— Start of PROVIDED RECORDS —

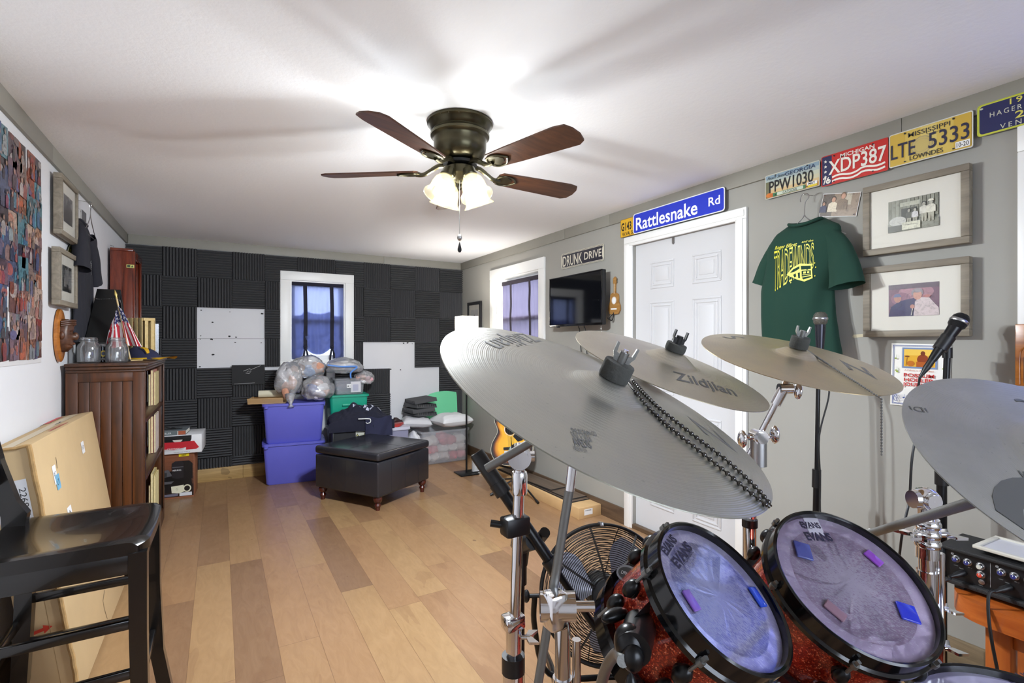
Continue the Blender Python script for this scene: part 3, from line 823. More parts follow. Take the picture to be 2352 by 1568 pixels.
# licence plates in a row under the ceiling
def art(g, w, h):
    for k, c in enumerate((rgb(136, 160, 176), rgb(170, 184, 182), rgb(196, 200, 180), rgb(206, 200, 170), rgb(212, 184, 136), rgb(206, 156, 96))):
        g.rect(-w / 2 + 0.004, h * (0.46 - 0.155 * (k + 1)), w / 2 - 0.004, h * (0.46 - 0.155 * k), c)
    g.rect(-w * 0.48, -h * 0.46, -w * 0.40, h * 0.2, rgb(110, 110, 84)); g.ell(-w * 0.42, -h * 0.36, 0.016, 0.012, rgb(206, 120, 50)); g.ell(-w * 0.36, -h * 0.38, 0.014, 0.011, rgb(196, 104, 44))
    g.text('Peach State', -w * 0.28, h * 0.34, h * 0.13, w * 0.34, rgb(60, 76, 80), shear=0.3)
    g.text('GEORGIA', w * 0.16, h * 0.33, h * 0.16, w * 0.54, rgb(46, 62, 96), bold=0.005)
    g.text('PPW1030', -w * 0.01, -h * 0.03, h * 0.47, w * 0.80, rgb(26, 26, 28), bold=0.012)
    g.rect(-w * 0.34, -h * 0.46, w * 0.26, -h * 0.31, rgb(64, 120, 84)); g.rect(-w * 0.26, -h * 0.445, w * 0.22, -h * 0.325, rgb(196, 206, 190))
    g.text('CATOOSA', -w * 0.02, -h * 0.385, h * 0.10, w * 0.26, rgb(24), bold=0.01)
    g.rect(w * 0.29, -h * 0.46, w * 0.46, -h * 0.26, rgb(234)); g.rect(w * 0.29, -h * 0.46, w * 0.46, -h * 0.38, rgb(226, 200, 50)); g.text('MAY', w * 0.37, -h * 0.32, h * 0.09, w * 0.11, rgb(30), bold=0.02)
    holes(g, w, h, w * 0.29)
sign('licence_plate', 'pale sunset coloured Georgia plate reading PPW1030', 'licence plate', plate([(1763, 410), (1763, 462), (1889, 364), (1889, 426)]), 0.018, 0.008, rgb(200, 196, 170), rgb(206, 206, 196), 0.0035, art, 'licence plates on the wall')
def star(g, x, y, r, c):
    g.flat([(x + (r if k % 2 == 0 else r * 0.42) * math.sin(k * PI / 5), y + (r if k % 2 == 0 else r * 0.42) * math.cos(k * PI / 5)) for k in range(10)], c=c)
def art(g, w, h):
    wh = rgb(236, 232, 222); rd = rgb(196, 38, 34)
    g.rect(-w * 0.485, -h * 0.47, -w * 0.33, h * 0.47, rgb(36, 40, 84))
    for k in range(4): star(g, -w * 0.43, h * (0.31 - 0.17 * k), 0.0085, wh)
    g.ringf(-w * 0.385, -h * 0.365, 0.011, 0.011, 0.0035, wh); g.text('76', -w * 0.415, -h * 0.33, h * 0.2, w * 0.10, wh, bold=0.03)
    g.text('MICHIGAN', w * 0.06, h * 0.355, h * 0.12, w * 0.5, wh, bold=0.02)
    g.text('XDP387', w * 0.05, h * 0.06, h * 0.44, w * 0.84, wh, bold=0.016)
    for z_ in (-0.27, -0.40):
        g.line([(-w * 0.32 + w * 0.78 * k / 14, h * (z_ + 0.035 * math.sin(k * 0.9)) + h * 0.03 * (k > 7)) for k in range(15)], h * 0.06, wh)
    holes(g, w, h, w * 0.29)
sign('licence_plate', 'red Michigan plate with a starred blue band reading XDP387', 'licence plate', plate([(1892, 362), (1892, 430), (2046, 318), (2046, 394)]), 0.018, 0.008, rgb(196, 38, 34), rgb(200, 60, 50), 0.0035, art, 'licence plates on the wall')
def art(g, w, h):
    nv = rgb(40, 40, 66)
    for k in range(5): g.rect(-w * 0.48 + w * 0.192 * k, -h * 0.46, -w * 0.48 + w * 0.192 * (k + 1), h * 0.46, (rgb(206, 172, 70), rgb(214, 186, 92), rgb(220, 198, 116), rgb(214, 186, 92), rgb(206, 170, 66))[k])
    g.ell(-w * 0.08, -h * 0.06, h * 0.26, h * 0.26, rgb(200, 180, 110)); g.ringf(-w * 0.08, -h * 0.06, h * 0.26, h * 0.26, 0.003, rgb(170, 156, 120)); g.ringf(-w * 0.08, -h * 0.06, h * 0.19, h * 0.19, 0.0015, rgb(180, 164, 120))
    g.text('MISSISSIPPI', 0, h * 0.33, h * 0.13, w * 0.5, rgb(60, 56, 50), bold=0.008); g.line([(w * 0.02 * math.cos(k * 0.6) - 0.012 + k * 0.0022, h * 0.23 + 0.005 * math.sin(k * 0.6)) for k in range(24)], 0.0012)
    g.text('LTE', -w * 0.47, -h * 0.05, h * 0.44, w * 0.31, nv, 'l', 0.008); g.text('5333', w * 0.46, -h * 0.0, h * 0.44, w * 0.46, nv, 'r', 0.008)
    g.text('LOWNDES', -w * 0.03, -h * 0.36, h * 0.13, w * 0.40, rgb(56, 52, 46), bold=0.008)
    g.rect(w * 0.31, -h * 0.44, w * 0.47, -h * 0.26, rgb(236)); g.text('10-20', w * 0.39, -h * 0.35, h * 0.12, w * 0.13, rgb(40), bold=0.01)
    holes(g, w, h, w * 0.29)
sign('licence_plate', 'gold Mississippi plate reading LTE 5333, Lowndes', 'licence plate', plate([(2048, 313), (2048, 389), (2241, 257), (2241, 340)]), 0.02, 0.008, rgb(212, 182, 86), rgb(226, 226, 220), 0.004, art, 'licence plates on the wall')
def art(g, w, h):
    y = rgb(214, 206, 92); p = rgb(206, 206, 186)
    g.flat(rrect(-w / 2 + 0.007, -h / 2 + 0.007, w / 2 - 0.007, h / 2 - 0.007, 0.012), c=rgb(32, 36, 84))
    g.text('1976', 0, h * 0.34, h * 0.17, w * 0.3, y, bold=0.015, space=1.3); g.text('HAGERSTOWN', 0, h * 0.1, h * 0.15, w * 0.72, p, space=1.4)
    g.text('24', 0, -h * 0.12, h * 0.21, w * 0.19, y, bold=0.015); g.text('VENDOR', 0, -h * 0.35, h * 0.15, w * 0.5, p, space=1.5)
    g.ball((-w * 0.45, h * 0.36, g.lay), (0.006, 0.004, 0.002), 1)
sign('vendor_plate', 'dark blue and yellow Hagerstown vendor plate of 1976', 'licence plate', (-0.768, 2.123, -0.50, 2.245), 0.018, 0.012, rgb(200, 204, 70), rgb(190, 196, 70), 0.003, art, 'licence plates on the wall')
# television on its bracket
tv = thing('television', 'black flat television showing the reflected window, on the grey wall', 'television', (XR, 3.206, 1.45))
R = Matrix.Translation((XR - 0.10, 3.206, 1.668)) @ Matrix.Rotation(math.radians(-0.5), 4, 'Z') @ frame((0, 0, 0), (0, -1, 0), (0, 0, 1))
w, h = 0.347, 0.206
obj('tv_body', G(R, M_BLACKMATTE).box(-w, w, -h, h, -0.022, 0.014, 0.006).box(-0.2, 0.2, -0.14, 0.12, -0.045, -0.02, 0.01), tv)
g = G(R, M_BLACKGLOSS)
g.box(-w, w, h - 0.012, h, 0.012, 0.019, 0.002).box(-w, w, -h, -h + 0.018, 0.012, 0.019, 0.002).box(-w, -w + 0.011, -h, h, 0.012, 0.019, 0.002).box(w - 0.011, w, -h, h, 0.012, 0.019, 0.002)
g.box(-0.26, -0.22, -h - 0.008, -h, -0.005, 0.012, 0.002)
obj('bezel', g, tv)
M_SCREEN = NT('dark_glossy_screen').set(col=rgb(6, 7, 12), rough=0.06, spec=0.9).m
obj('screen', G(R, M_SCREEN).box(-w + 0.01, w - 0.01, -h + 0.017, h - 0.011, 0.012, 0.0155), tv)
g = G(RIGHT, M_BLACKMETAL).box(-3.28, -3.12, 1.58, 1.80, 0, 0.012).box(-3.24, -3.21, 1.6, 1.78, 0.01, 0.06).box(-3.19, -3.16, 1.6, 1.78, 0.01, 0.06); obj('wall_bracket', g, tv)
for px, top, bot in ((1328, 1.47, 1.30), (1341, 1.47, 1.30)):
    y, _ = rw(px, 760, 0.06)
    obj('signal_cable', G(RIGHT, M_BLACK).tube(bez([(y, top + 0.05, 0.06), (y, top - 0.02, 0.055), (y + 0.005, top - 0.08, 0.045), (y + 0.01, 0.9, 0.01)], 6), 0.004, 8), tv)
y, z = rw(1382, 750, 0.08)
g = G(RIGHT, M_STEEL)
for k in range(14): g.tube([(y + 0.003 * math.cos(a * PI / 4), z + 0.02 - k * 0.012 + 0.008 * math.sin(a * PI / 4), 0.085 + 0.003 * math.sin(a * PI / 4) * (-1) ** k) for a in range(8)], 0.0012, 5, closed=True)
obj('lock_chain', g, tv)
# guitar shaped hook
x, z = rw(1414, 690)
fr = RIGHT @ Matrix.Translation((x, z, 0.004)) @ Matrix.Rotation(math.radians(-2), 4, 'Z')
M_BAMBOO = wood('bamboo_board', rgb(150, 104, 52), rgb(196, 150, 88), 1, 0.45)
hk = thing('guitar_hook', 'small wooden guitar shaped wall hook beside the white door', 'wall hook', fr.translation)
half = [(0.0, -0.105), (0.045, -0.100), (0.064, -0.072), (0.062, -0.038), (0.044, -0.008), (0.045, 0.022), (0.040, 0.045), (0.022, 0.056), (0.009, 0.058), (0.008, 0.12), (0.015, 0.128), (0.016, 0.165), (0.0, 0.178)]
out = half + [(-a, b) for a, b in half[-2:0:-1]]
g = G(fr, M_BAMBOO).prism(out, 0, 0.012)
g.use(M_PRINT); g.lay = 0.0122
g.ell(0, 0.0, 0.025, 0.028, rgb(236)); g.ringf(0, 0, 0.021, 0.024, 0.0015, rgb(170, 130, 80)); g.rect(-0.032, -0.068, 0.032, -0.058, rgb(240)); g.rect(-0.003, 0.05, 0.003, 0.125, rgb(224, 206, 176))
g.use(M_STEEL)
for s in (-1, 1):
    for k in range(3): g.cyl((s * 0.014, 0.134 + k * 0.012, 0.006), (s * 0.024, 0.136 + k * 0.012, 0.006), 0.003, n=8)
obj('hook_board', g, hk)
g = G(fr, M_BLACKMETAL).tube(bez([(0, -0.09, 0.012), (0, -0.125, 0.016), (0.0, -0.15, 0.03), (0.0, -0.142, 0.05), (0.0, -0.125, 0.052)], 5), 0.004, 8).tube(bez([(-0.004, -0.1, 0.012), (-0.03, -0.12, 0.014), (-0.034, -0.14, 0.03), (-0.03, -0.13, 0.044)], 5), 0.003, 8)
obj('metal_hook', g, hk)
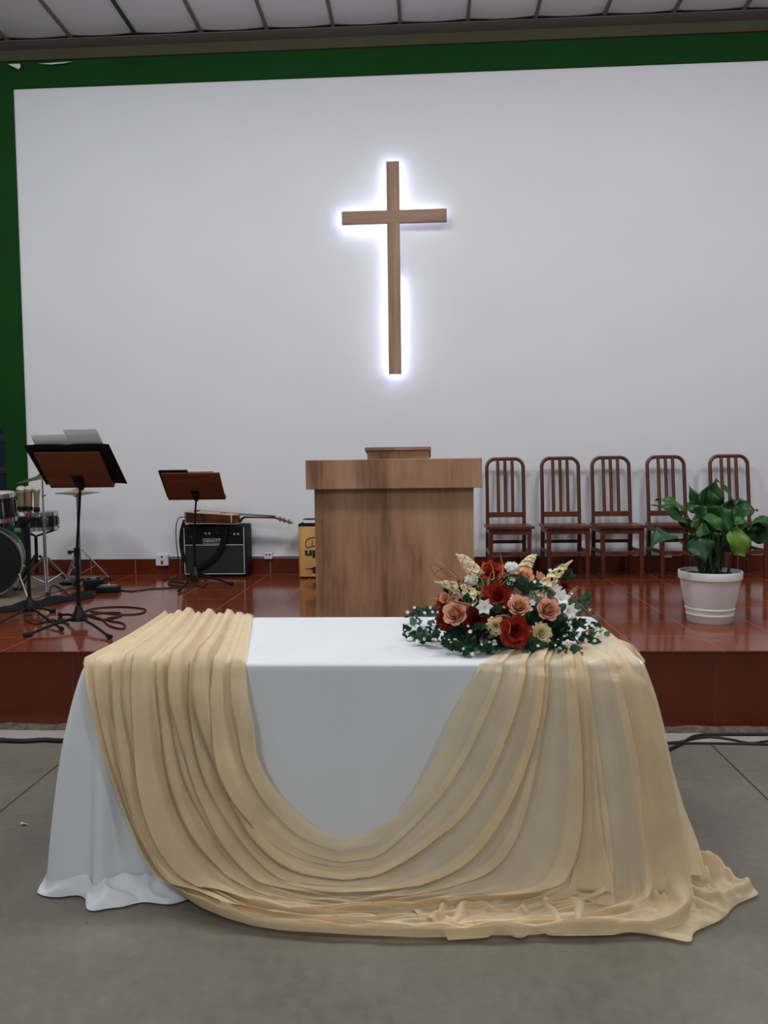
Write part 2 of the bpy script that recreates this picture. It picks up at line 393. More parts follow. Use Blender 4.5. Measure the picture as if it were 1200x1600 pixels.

— End of PROVIDED RECORDS —

=== REQUEST ===
Gather each line that holds "picture".

=== OUTPUT FOR THIS TASK ===
Continue the Blender Python script for this scene: part 3, from line 823. More parts follow. Take the picture to be 2352 by 1568 pixels.
Write part 2 of the bpy script that recreates this picture. It picks up at line 393. More parts follow. Use Blender 4.5. Measure the picture as if it were 1200x1600 pixels.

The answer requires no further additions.